STATED PROBLEM
Go through the lines below. Copy those with "scene".
* * * * *
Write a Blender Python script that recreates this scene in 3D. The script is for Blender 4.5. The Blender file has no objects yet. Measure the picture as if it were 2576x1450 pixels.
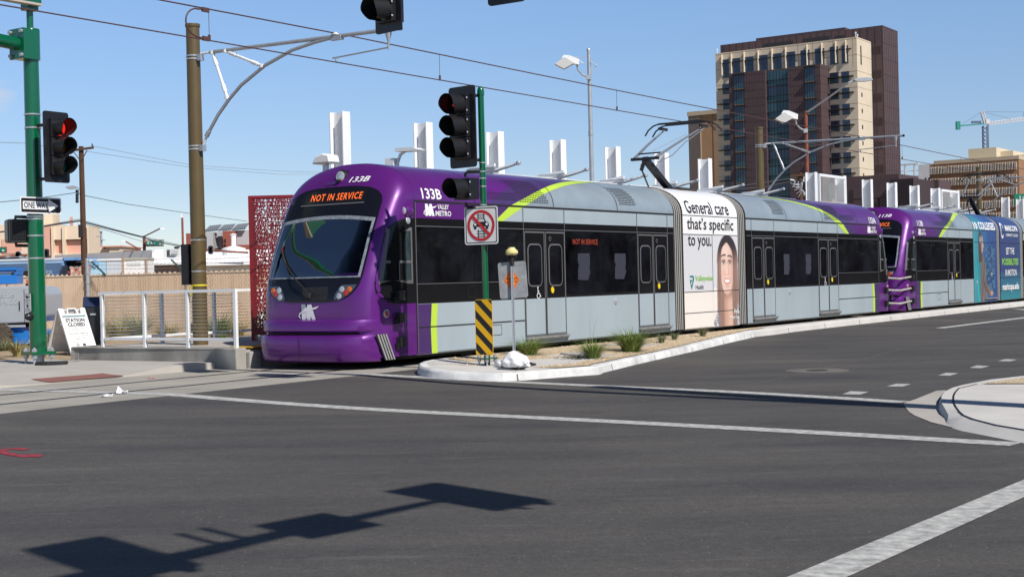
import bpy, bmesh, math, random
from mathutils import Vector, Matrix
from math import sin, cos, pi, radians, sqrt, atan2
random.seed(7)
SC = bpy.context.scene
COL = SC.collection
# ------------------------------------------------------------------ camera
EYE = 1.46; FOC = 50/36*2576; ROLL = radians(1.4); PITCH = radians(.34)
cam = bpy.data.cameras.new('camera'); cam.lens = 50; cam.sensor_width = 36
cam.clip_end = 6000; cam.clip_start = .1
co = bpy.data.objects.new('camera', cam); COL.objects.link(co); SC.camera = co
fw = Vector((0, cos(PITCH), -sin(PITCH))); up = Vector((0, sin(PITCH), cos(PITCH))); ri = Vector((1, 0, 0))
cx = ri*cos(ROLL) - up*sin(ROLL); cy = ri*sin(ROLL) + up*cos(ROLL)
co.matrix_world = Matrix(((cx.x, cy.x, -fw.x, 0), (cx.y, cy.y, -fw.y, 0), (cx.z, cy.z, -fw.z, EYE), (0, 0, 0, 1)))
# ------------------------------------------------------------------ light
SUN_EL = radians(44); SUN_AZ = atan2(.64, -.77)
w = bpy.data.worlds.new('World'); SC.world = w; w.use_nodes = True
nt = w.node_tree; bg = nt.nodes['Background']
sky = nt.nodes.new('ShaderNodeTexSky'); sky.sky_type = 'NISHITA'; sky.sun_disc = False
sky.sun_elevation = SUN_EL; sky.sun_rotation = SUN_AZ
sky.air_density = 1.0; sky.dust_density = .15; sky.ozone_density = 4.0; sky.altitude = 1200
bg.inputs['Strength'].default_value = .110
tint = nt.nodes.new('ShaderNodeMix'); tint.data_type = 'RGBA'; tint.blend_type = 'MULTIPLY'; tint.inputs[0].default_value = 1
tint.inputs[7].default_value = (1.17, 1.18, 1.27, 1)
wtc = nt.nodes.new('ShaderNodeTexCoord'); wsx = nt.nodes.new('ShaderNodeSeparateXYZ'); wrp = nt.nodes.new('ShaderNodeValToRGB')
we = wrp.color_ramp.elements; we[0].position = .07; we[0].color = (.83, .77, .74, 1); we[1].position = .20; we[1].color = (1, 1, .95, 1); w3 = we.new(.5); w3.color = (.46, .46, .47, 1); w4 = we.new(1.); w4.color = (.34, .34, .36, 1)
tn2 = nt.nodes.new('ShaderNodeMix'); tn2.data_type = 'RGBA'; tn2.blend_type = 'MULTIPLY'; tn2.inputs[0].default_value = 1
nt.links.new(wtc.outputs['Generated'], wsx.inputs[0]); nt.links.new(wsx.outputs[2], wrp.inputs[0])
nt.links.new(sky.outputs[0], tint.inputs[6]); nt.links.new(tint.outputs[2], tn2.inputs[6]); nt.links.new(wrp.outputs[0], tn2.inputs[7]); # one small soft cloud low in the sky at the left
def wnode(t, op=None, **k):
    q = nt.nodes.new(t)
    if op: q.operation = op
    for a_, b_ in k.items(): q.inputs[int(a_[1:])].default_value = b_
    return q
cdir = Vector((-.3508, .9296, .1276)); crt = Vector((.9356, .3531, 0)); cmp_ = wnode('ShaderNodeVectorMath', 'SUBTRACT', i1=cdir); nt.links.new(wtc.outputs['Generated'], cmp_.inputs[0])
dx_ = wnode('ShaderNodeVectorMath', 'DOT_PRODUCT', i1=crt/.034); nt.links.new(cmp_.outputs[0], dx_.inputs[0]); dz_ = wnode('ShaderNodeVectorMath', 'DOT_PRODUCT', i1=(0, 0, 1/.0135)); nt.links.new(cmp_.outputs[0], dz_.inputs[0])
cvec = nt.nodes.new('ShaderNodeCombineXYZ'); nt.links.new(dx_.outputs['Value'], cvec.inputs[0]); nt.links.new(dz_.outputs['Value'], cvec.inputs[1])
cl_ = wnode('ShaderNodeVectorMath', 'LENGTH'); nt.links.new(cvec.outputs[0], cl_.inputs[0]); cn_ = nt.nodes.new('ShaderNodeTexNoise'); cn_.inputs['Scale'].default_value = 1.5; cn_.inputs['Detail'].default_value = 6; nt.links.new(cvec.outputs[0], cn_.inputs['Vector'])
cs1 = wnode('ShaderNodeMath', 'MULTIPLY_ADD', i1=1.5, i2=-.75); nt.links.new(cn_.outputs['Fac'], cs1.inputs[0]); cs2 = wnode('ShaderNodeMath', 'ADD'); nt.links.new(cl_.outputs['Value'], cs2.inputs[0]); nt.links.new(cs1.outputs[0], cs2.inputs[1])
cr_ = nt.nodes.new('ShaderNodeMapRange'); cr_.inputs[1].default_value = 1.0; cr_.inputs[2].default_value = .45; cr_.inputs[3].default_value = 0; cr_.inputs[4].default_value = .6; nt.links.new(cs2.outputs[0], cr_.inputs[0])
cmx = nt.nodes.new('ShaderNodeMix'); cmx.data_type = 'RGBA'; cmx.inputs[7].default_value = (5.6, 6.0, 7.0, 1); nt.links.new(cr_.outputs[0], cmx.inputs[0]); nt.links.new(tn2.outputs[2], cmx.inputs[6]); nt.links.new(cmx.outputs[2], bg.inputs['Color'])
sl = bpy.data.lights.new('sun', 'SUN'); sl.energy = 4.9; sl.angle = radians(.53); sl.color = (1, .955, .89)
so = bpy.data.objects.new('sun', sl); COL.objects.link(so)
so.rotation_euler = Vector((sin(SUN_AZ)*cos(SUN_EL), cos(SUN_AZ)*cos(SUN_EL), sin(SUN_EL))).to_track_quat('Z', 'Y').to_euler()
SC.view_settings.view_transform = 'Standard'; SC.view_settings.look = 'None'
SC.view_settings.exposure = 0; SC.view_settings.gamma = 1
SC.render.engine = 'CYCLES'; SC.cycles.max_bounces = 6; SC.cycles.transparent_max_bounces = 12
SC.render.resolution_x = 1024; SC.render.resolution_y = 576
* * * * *
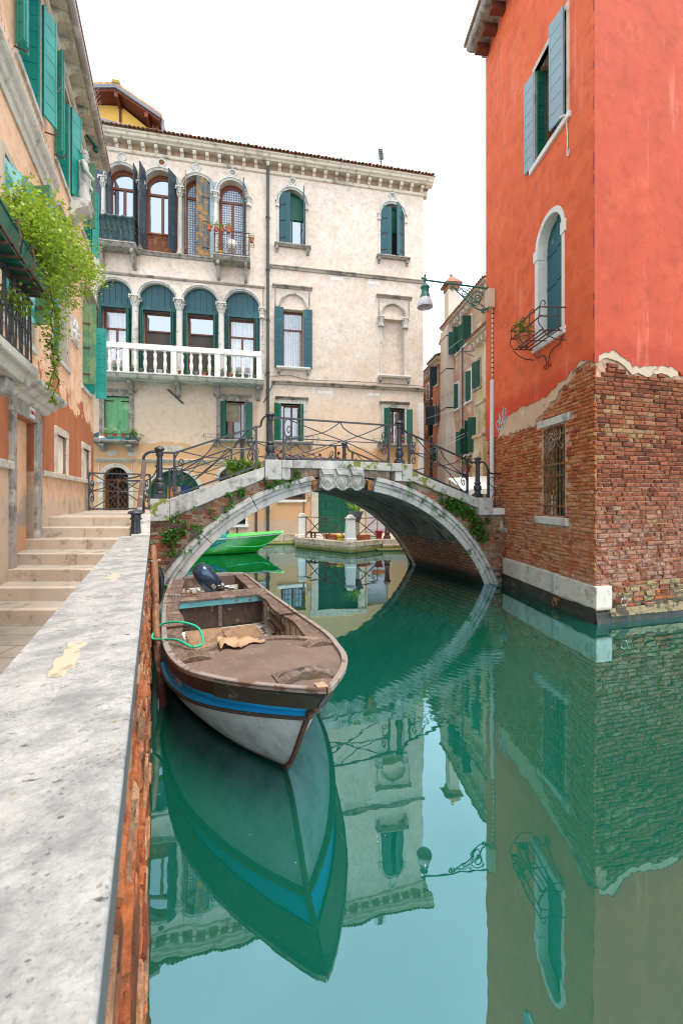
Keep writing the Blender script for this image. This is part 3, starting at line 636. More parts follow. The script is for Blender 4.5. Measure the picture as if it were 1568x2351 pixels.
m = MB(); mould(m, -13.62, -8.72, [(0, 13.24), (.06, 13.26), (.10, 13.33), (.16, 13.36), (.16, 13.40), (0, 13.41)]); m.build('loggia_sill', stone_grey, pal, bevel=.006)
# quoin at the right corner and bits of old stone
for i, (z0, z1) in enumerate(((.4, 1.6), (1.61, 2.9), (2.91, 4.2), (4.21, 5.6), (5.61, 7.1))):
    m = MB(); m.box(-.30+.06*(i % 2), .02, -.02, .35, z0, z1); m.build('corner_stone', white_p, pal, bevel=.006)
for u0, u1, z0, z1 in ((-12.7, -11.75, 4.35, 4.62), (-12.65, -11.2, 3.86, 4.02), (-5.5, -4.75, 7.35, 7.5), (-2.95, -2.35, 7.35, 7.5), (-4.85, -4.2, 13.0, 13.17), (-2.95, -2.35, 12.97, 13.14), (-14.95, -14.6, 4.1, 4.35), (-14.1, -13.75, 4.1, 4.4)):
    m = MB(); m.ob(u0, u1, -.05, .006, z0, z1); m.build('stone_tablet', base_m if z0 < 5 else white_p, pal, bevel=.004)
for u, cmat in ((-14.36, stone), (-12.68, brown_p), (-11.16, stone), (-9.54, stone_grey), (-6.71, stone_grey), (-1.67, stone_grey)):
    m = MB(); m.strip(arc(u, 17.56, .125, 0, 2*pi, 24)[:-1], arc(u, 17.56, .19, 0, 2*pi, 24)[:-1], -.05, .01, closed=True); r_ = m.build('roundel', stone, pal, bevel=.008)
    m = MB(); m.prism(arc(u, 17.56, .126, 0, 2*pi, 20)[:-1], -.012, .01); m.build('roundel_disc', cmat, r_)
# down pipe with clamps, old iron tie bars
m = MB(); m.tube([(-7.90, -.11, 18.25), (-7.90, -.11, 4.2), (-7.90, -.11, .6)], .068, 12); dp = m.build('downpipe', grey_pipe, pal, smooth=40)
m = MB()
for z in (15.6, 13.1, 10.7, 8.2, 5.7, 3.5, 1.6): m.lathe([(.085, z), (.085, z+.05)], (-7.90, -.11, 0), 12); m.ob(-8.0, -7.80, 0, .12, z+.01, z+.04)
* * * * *
FULL ANSWER
Write a Blender Python script that recreates this scene in 3D. The script is for Blender 4.5. The Blender file has no objects yet. Measure the picture as if it were 2576x1450 pixels.
SC = bpy.context.scene